Research Paper Undergraduate 631 words

Hart, B. And Risely, T

Last reviewed: April 18, 2007 ~4 min read

Hart, B. And Risely, T (2003). The early catastrophe: The 30 million word gap by age 3. American Educator, Spring

Fairly commenting on an investigator's research endeavor is a task that must be taken seriously. Although it is quite easy to have an opinion of another's research, it is something quite different to be able to evaluate the research activity in terms of topic specificity and soundness, intent or purpose, data analysis, and informational importance. The focus of this paper was on whether or not the research investigators of the above cited research publication were prudent in stating a research question and a testable hypothesis along with informing the reader of the chosen research design, statistical data analysis and reporting the results, limitations, limitations and implications for future practice - all of which must lead to a best fit research decision.

The authors of this particular research report not only failed to state a research question and testable null hypothesis but selected a sample (N=42 families) on a non-random basis. In fact the sample selection was reported as being "pre-selected." As such any results garnered from a statistical data analysis can only be inferred back to the selected population and not to a wider universe of language growth deficient children. In fact, the authors set out to examine language deficiency of lower income children yet, included in their analysis a disproportionate number of upper income (13), middle income (10), lower income families (13), and welfare (6). Not only was there disparity among family selection the authors failed to report how many children were included in each of the four socio-economic status categories, thus producing error contamination of the results.
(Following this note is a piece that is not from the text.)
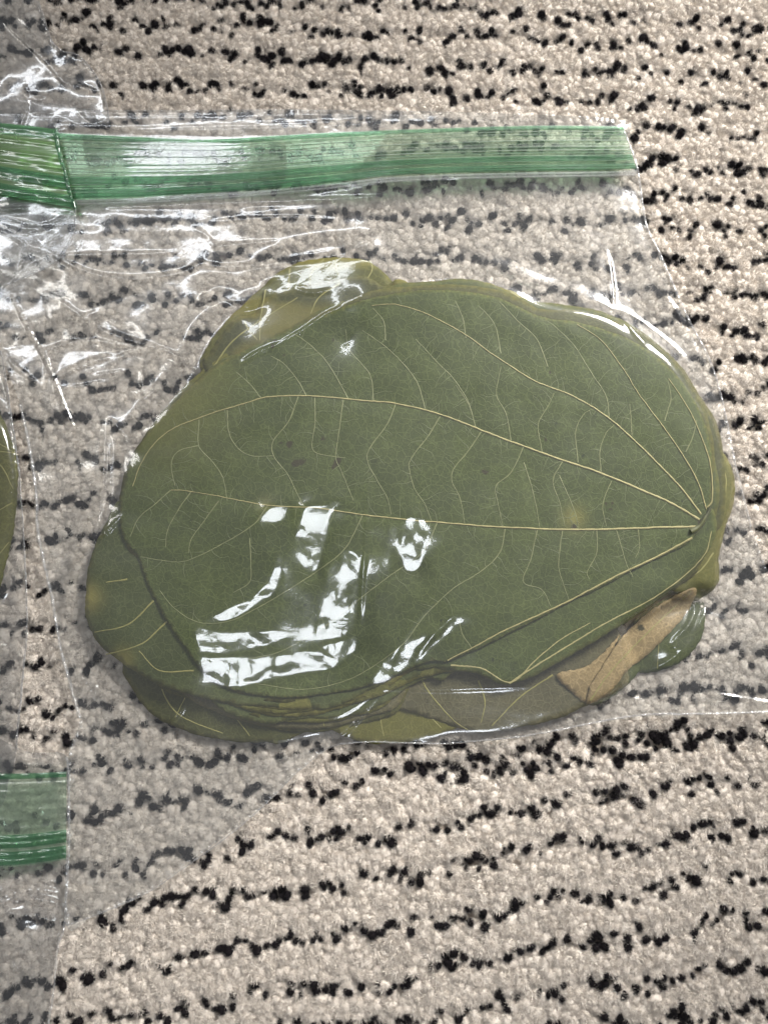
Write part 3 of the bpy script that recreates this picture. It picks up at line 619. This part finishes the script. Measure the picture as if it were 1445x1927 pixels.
for k, (nm, outl, lv, mat, lab, veins) in enumerate(LEAVES):
    zf = level(lv, k+1)
    if nm in ('fan1', 'fan2', 'fan4'): zf = zf+.08*noise(14, 60, 60+k)
    zf = np.minimum(zf+.09*noise(18, 18, 500+k), ZTOP-.34-(1-lv)*1.5-.10*np.abs(noise(22, 22, 540+k)))
    V, T, S, A = leaf_mesh(outl, zf)
    me = mesh_np('leaf', V, tris=T, quads=S)
    yl = np.zeros(len(A))
    if nm == 'left': yl = .8*bulge(A, (163, 1125), 26)+.5*bulge(A, (232, 1240), 22)
    if nm == 'mid': yl = .15+.0*yl
    if nm in ('back1', 'back2'): yl = .35*np.clip(noise(30, 12, 7)[np.clip(((A[:, 1]-GY[0])/ST).astype(int), 0, X.shape[0]-1), np.clip(((A[:, 0]-GX[0])/ST).astype(int), 0, X.shape[1]-1)], 0, 1)
    if nm in ('rim2', 'fan1', 'fan2', 'rim1'): yl = yl+.12
    if nm == 'inner': yl = np.clip(yl*1.6, 0, .7)
    dr = np.full(len(A), 99.0)
    for q in spline(outl, 5, True): dr = np.minimum(dr, np.hypot(A[:, 0]-q[0], A[:, 1]-q[1]))
    yl = yl+.35*np.exp(-dr/2.5)
    add_attr(me, 'yellowing', np.r_[yl, yl]); add_attr(me, 'spot', np.zeros(2*len(A)))
    o = link('leaf', me, mat); tag(o, lab, 'leaf', G_LEAF)
    for v in veins: vein(v, zf, 3.2, 1.6, M_VEINO if mat is not ML_TOP else M_VEIN, o, h=.1)

# the big leaf on top
V_A = [(1313, 991), (1200, 995), (1100, 997), (1000, 995), (900, 991), (820, 983), (700, 971), (600, 957), (500, 950), (470, 945), (360, 925), (322, 922)]
V_B = [(1316, 978), (1250, 942), (1150, 900), (1050, 865), (950, 828), (850, 788), (760, 764), (700, 757), (600, 747), (560, 745), (500, 748), (440, 766), (400, 778), (340, 800), (300, 826), (268, 868), (250, 915)]
V_C = [(1318, 968), (1280, 918), (1220, 855), (1150, 788), (1080, 745), (1000, 712), (930, 668), (870, 625), (800, 588), (745, 572), (700, 575)]
V_D = [(1328, 958), (1310, 900), (1260, 820), (1200, 738), (1170, 690), (1130, 640), (1085, 610)]
V_D2 = [(1344, 940), (1342, 880), (1328, 830), (1300, 770), (1262, 712)]
SEC = [  # branches one can follow, each a part
 [(950, 995), (940, 1040), (905, 1075), (850, 1110), (800, 1160), (760, 1212), (700, 1258), (640, 1286), (570, 1298), (500, 1290), (440, 1275)],
 [(822, 985), (795, 1040), (730, 1085), (660, 1140), (600, 1185), (530, 1225), (470, 1240)],
 [(682, 970), (650, 1030), (600, 1070), (540, 1110), (480, 1145), (430, 1168), (375, 1170), (330, 1145), (300, 1110)],
 [(505, 950), (480, 985), (440, 1012), (400, 1034), (350, 1056), (310, 1055), (265, 1048)],
 [(412, 942), (385, 980), (360, 1015), (355, 1040)], [(322, 922), (290, 950), (262, 975), (245, 1010)], [(360, 925), (335, 960), (315, 1000), (312, 1030)],
 [(745, 758), (728, 800), (695, 845), (692, 870), (710, 905), (730, 940), (736, 968)],
 [(828, 784), (805, 820), (775, 860), (770, 880), (780, 920), (800, 950), (812, 980)],
 [(905, 812), (880, 850), (855, 880), (850, 905), (866, 940), (874, 985)],
 [(985, 840), (960, 890), (932, 915), (935, 945), (946, 992)],
 [(646, 752), (640, 800), (632, 860), (642, 885), (665, 942)], [(592, 748), (592, 800), (586, 842), (605, 856), (650, 862)],
 [(562, 745), (545, 790), (515, 830), (516, 858), (540, 890), (560, 930), (572, 955)],
 [(428, 772), (430, 810), (445, 840), (472, 858), (515, 858)], [(375, 790), (374, 838), (400, 868), (420, 900), (428, 942)], [(374, 838), (335, 850), (322, 875), (330, 915)],
 [(655, 750), (635, 715), (605, 670), (565, 635), (540, 625)], [(577, 746), (560, 715), (535, 685), (510, 670)], [(492, 750), (470, 722), (445, 700)],
 [(703, 756), (698, 710), (680, 685), (655, 655), (650, 620)], [(800, 770), (785, 720), (755, 680), (720, 648), (682, 622)],
 [(895, 805), (880, 755), (850, 710), (820, 680), (782, 638)], [(895, 805), (882, 762), (858, 725)], [(962, 835), (952, 780), (935, 745), (938, 715), (942, 690)],
 [(1020, 855), (1012, 800), (1030, 765), (1042, 740)], [(1087, 870), (1083, 815), (1098, 780), (1120, 768)], [(1130, 890), (1128, 850), (1140, 815), (1155, 800)],
 [(1145, 785), (1138, 745), (1110, 700), (1080, 650), (1045, 615), (1030, 605)], [(1030, 690), (1010, 640), (970, 600), (940, 568)], [(942, 665), (930, 610), (900, 575)], [(876, 636), (870, 600), (856, 566)],
 [(1188, 818), (1186, 780), (1184, 760)], [(1250, 792), (1262, 750), (1256, 715)], [(1290, 850), (1304, 820), (1310, 790)], [(725, 640), (722, 605), (702, 580)],
 [(1058, 998), (1052, 1050), (1055, 1080), (1070, 1128)], [(1010, 998), (1000, 1050), (985, 1095), (1020, 1110), (1035, 1140)], [(1122, 997), (1122, 1040), (1105, 1075), (1108, 1090)],
 [(862, 1165), (870, 1195), (888, 1220)], [(1160, 1000), (1178, 1060), (1190, 1085)], [(1200, 995), (1202, 1030), (1195, 1050)], [(985, 870), (1005, 940), (1015, 993)], [(1052, 895), (1080, 960), (1088, 995)], [(1150, 905), (1134, 950), (1140, 990)],
 [(1060, 865), (1040, 905), (1052, 945), (1062, 990)], [(470, 1012), (472, 1060), (470, 1095), (440, 1115)],
]
QZ = np.zeros(X.shape)
for v in [V_A, V_B, V_C, V_D]+SEC:
    D, _, _, sl = seg_dist(spline(v, 10)); QZ[sl] = np.maximum(QZ[sl], np.exp(-D[sl]/9.0))
ZTOP = np.minimum(ZTOP-.30*blur(QZ, 2)+.05*noise(13, 13, 300)+.06, FLOOR-.30)
V, T, S, A = leaf_mesh(MAIN, ZTOP, 6.0)
me = mesh_np('leaf', V, tris=T, quads=S)
sp = np.zeros(len(A))
for c, r, s in (((545, 836), 9, 1), ((528, 833), 5, 1), ((556, 872), 12, .9), ((570, 868), 11, .7), ((636, 868), 10, 1), ((628, 878), 7, 1), ((608, 826), 8, .8), ((912, 888), 9, 1),
                ((1140, 945), 5, 1), ((1148, 957), 6, 1), ((1153, 946), 5, .9), ((1079, 992), 8, 1.2), ((476, 954), 6, 1.2), ((513, 652), 8, .9), ((520, 640), 5, .8), ((535, 668), 6, .8), ((628, 640), 7, .7), ((1024, 826), 6, .8), ((1034, 700), 5, .9), ((918, 1160), 8, .5), ((1322, 985), 13, 1.2)):
    sp += s*bulge(A, c, r*.72)*1.4
yl = .42*smooth01(1-(A[:, 0]-250)/260)*smooth01(1-(A[:, 1]-640)/330)+.45*bulge(A, (1080, 975), 22)+.2*bulge(A, (500, 950), 16)
dr = np.full(len(A), 99.0)
for q in spline(MAIN, 6, True): dr = np.minimum(dr, np.hypot(A[:, 0]-q[0], A[:, 1]-q[1]))
yl += .35*np.exp(-dr/1.6)
add_attr(me, 'yellowing', np.r_[yl, yl]); add_attr(me, 'spot', np.clip(np.r_[sp, sp], 0, 1))
big = link('leaf', me, ML_TOP); tag(big, 'large heart shaped grey green leaf with pale veins on top of the pile', 'leaf', G_LEAF)
for v, a, b in ((V_A, 4.6, 1.5), (V_B, 4.8, 1.7), (V_C, 3.9, 1.5), (V_D, 2.9, 1.3), ([(1330, 955)]+[(x-5, y) for x, y in V_D2], 3.2, 1.4)):
    vein(v, ZTOP, a, b, M_VEIN, big, h=.30)
vein([(1302, 1012), (1240, 1045), (1150, 1089), (1075, 1128), (1000, 1164), (950, 1187), (900, 1213), (842, 1243)], ZTOP, 4.0, 2.4, M_VEIN, big, h=.25)
rr = random.Random(3)
for v in SEC: vein(v, ZTOP, 2.3, 1.25, M_VEINF, big, h=.12)
net = []
mains = [spline(v, 14) for v in (V_A, V_B, V_C, V_D)]+[spline(v, 14) for v in SEC]
for C in mains:
    for i in range(1, len(C)-1):
        if rr.random() < .55:
            d = C[i+1]-C[i-1]; d /= np.linalg.norm(d); s = rr.choice((-1, 1)); a = rr.uniform(1.0, 1.9)*s
            D = np.array([d[0]*math.cos(a)-d[1]*math.sin(a), d[0]*math.sin(a)+d[1]*math.cos(a)]); p = C[i].copy(); L = [tuple(p)]
            for k in range(rr.randint(2, 4)):
                b = rr.uniform(-.55, .55); D = np.array([D[0]*math.cos(b)-D[1]*math.sin(b), D[0]*math.sin(b)+D[1]*math.cos(b)])
                p = p+D*rr.uniform(6, 13); L.append(tuple(p))
            L = np.array(L)
            if inside(spline(MAIN, 10, True), L[:, 0], L[:, 1]).all(): net.append(L)
vn = vein_set(net, ZTOP, 1.4, .6, M_VEINN, big, h=.06); vn['kind'] = 'stuff'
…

In addition to the errors associated with failure to state a research question and testable null hypothesis the authors of the article failed to alert the readers that a cross-sectional research investigation is point in time sensitive and as such greater population inferences are not possible. Making inferences to a greater population can only take place when the research investigator(s) conduct a longitudinal or experimental study that is sample selection appropriate and statistical processes are used to analyze the data. In fact, the authors began the article by stating that the research investigation was cross-sectional and later termed the research investigation a longitudinal study. Along with the erred research design and design confusion were the authors' lack of appropriate data selection procedures (i.e., non-random selection) and lack of measurement accurateness. The authors reported that their data came from observations over a six-year period of time and the data was then analyzed. However, the authors failed to inform the reader how these observations were quantified with respect to numeric values garnered from the observations. According to the authors correlations were run to determine certain relationships; however, the sought after relationships were never defined or adequately reported upon. Such an omission renders the study without sufficient merit.